Oral hearings are only held when there’s a specific reason, he said. “Such as particularly complex issues or there’s, let’s say, a fairly unique set of circumstances where what the board wants to do is get a set of parties around a table so to speak and to actually hear from each of the parties.”

The spokesperson said that the board hadn’t received a request in this case for an oral hearing and – while it can sometimes trigger an oral hearing itself without a request – it doesn’t have plans to hold one for this scheme.

Ardee Point

If built, the Ardee Point complex would be operated by NIDO Student, “a luxury high-end” operator that provides accommodation “akin to a boutique hotel”, says a developer’s report.

It points to figures for demand and supply in a February 2019 report by Ernst and Young and Coyne Research for Dublin City Council, as evidence it is needed.
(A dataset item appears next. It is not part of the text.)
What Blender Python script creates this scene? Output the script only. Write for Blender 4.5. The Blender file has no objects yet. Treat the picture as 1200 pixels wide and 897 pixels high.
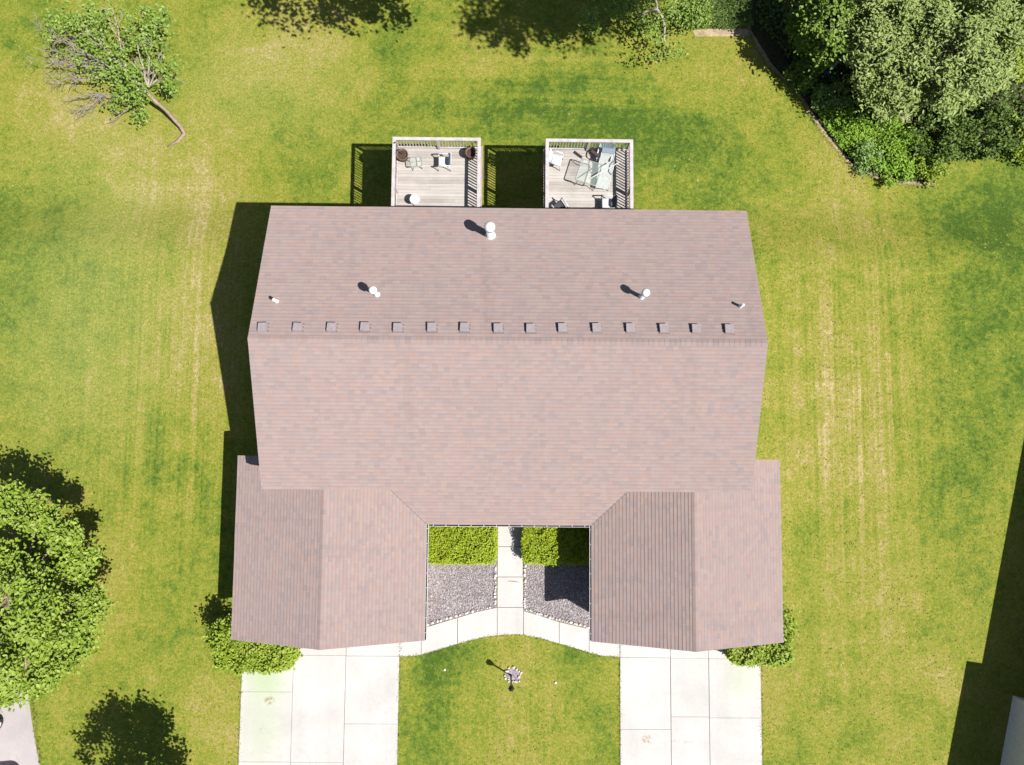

The report said there were 6,360 student beds between the canals, with the potential for roughly 14,000 bed spaces by 2024, given those working their way through the planning process. That would meet one-third of predicted demand, it said.

Michelle Byrne, vice president for campaigns for the Union of Students in Ireland (USI), said that her union has always been against luxury student accommodation.

“We don’t need luxury bits, when it comes to the cinemas, the gyms, and students don’t necessarily want that because they can’t afford the price tags,” Byrne said. They ideally want on-campus affordable student accommodation, she said.

The USI are going to start to lodge objections to planning applications for student accommodation on the basis that the projects aren’t suitable and cost too much, Byrne said.

That rents-too-high argument might not fit the usual template for planning objections, she said. (They’d generally be about issues such as height, traffic, and so on rather than affordability.)

But “we’re going to be monitoring these new builds that are coming on”, she said.